Il castello di Ribano, sulle prime colline a monte di Savignano, ora di proprietà degli eredi Spalletti, i principi Colonna di Paliano, era residenza estiva dei monaci di Classe che qui soleano trascorrere un periodo di riposo per sfuggire alla calura e alle zanzare fameliche.
Nelle carte del parroco di Mont’Albano, la borgata vicina al castello di Ribano, spiccano alcuni appunti degli anni a metà del Seicento che ricordavano l’arrivo dei frati dalle basse ravennati: si raccomandava di avvertire i fedeli che di lì a poco sarebbero arrivati i monaci da Ravenna intimando massima attenzione e vigilanza riguardo alle fanciulle e anche alle donne maritate!

8 – Byron sulle colline cesenati

Il territorio attorno allo storico fiume Rubicone è appartenuto fin dall’epoca bizantina a Ravenna e rappresenta un ponte ideale fra la città dell’arcivescovo e la parte esarcale che si spingeva verso il centro Italia.
Il luogo del celebre passaggio di Cesare potrebbe essere accanto all’antica Pieve di San Martino in Rubicone, parrocchia di Calisese, sette chilometri a scirocco di Cesena.
Dall’antica Pieve la storia accavalla le sue pagine e risale quella vallata boscosa fino al borgo fortificato di Monteleone. La piazza, un piccolo slargo sulla mezzaluna acciottolata che circonda il castello, è intitolata a Lord Byron.
Dopo alterne vicissitudini, conteso fra Malatesta, Ordelaffi e Signori di Montefeltro, il castello nel 1745 passò alla nobile famiglia ravennate dei Guiccioli. Qui Byron fu ospite del conte Alessandro, marito di Teresa Gamba.
La strada prosegue sul crinale, dove s’allargano visioni sospese verso l’azzurro del mare.
Di quelle dolci colline, il punto più elevato è il monte Farneto, dove è eretta una chiesa sacra ai marinai. All’interno campeggia una scritta: «Il mare visto dalle nuvole».

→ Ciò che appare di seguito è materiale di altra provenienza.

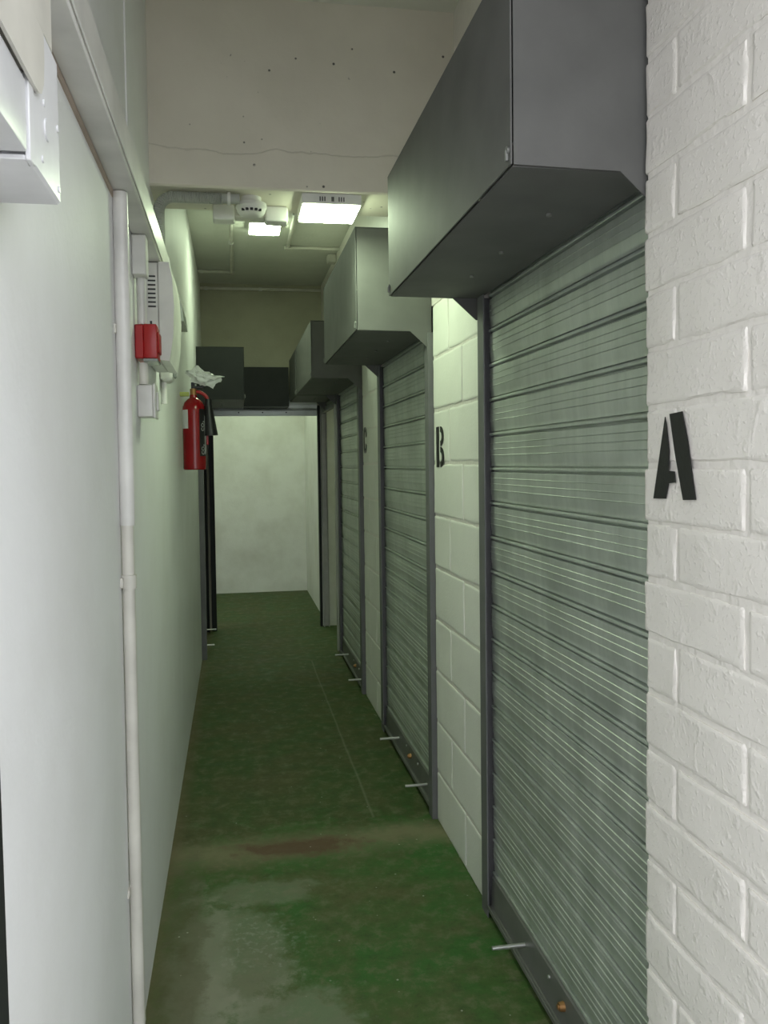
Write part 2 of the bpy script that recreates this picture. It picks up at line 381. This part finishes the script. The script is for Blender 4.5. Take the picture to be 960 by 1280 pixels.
def right_shutter(label, y0, y1, far_w, near_w, hy0, hy1, hz1, bolts, lock_y, closed=True, xf=.476):
    t = thing('roller_shutter', label, 'roller shutter', (XR, (y0+y1)/2, 0), 'roller shutters along the corridor')
    xc = .768
    q = MB(); channel(q, .744, .79, y1-.012, y1+far_w, 0, 1.9); g = q.build('guide_rail', 'guide' if closed else 'light_rail', t)
    q = MB(); channel(q, .744, .79, y0+.012, y0-near_w, 0, 1.9); q.build('guide_rail', 'guide' if closed else 'light_rail', t)
    hood(t, xf, XR-.002, hy0, hy1, 1.904, hz1)
    loc = Vector(t.location)
    if closed:
        me = slat_mesh(y0+.004-loc.y, y1-.004-loc.y); z = .438-3*PITCH_S; k = 0
        while z < 1.92:
            o = link('slat', me, t); o.location = (xc-loc.x, 0, z+.0015); z += PITCH_S; k += 1
        zb = .022
        q = MB(); q.prism([(xc-.006, zb), (xc-.006, zb+.004), (xc-.024, zb+.004), (xc-.024, zb+.016), (xc-.020, zb+.016), (xc-.014, zb+.010), (xc-.009, zb+.010), (xc-.006, zb+.100), (xc, zb+.106), (xc+.003, zb+.10), (xc+.003, zb)], 'y', y0+.003, y1-.003)
        rail = q.build('bottom_rail', 'rail', t)
        for by in bolts:
            q = MB(); q.cyl((xc-.1, by, .078), (xc+.002, by, .078), .0058, 12)
            q.build('slide_bolt', 'bolt', t, 'bright steel bolt pin')
        q = MB(); q.cyl((xc-.020, lock_y, .085), (xc, lock_y, .085), .010, 14, .013); q.cyl((xc-.024, lock_y, .085), (xc-.019, lock_y, .085), .006, 10)
        q.build('lock_cylinder', 'brass', rail, 'rusty brass lock cylinder')
        for d in (-.14, .09):
            MB().cyl((xc-.011, lock_y+d, .10), (xc-.003, lock_y+d, .10), .005, 10).build('rivet', 'bolt', rail)
    else:
        MB().box(xc-.02, xc+.01, y0+.003, y1-.003, 1.83, 1.875, .003).build('bottom_rail', 'rail', t)
        me = slat_mesh(y0+.004-loc.y, y1-.004-loc.y); o = link('slat', me, t); o.location = (xc-loc.x, 0, 1.872)
    return t
right_shutter('galvanised roller shutter under the nearest big grey box, beside the letter A', 1.345, 2.352, .045, .02, 1.336, 2.43, 2.262, (2.065, 1.5), 1.80)
right_shutter('closed galvanised roller shutter between the letters B and C', 3.082, 4.100, .05, .045, 3.042, 4.12, 2.29, (3.19, 3.765), 3.50, xf=.468)
right_shutter('closed galvanised roller shutter farthest along the right wall, just past the letter C', 4.835, 5.815, .04, .05, 4.745, 5.90, 2.238, (4.84, 5.50), 5.15, xf=.460)
right_shutter('rolled-up shutter on the right with its open doorway next to the end doorway', 5.985, 6.86, .04, .04, 5.945, 6.60, 2.238, (), 0, closed=False, xf=.46)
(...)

9 – La campagna appena ieri

La campagna appena ieri è il titolo di un libro nel quale ho messo emozioni e ricordi di tutti i sensi. La mia campagna era in quel titolo, appena dietro l’angolo dei ricordi.
Quando torno sulle stradicciole della mia infanzia, alcuni tratti sono ancora “bianchi” di polvere, le ruote della mia bicicletta non risuonano di nostalgia, ma vincono l’inerzia del passato, girando verso una ri-scoperta. Che cosa troverò oltre quella curva, quali suoni, richiami e fruscii mi verranno incontro? La chiesetta delle Abbadesse, silenziosa e con un cartello che ne annuncia la vendita, al pari di tanti casolari.
Un passaggio nella campagna a Nord del “mio paese”, Bagnacavallo, lo metto sempre per far assomigliare la mia uscita di pianura alle gare ciclistiche delle quali facevo la radiocronaca quando frequentavo ancora le scuole elementari. Quei viottoli, diventavano la corsa, una classica fiamminga, dove scattava il mio idolo, Rik Van Looy. In quella dolce campagna oggi abita la “Signora Maria” creata dalla genialità artistica di Anna Tazzari.
Nella foto, la chiesetta delle Abbadesse, nella campagna di Bagnacavallo.

10 – Campagna con vista

Un angolo nella campagna contrassegnato da un albero ed un’edicola votiva dove, fino agli anni Sessanta, a maggio, si recitava il rosario. Pochi ricordi fissati su pellicola in bianco e nero, con i mille toni color nostalgia; poi altri innumerevoli passaggi, ma lasciati al tempo della buona occasione, il kairós. Un angolo del mio paesaggio agreste ha trovato nuovi occupanti: giovani coppie abitano case coloniche, badanti dell’Est europeo fanno la spola con la vicina Bagnacavallo, spopolata di mestieri ed abitanti.
Passano frettolosi pensieri, bollette da pagare, conti della spesa, furgoni e bambini da portare all’asilo. I poderi si sono allargati e le coltivazioni non sono più sorvegliate dall’occhio attento del contadino, anche perché nella sua cucina ora abita un bancario.

11 – Nell’immensità

…Dietro una cortina di stelle di una galassia lontana, c’è un pianeta che assomiglia alla Terra, avendo una banda di emissione elettromagnetica quasi identica. Le nuove frontiere dello spazio le misurano i radiotelescopi che proiettano i nostri sogni ad anni luce di distanza. È questa l’unità di misura, la vecchia luce utilizzata da Lumière che ha fatto piangere e sognare, la stessa luce (fotós) che colpisce il sensore digitale della reflex… Anche in questo caso la tecnica e l’innovazione hanno reso tutto più veloce.
Ma guardando il cielo, al di là di vicine luci, un tappeto di corpi celesti disegna l’immensità dove i pensieri si perdono nella notte dei tempi. Immaginiamo però un’altra terra dove andare e l’abbiamo trovata.
Anche i nostri antenati costruirono urne cinerarie del I sec. come quella raffigurata (custodita al Museo Nazionale di Ravenna): una piccola casa nell’immensità.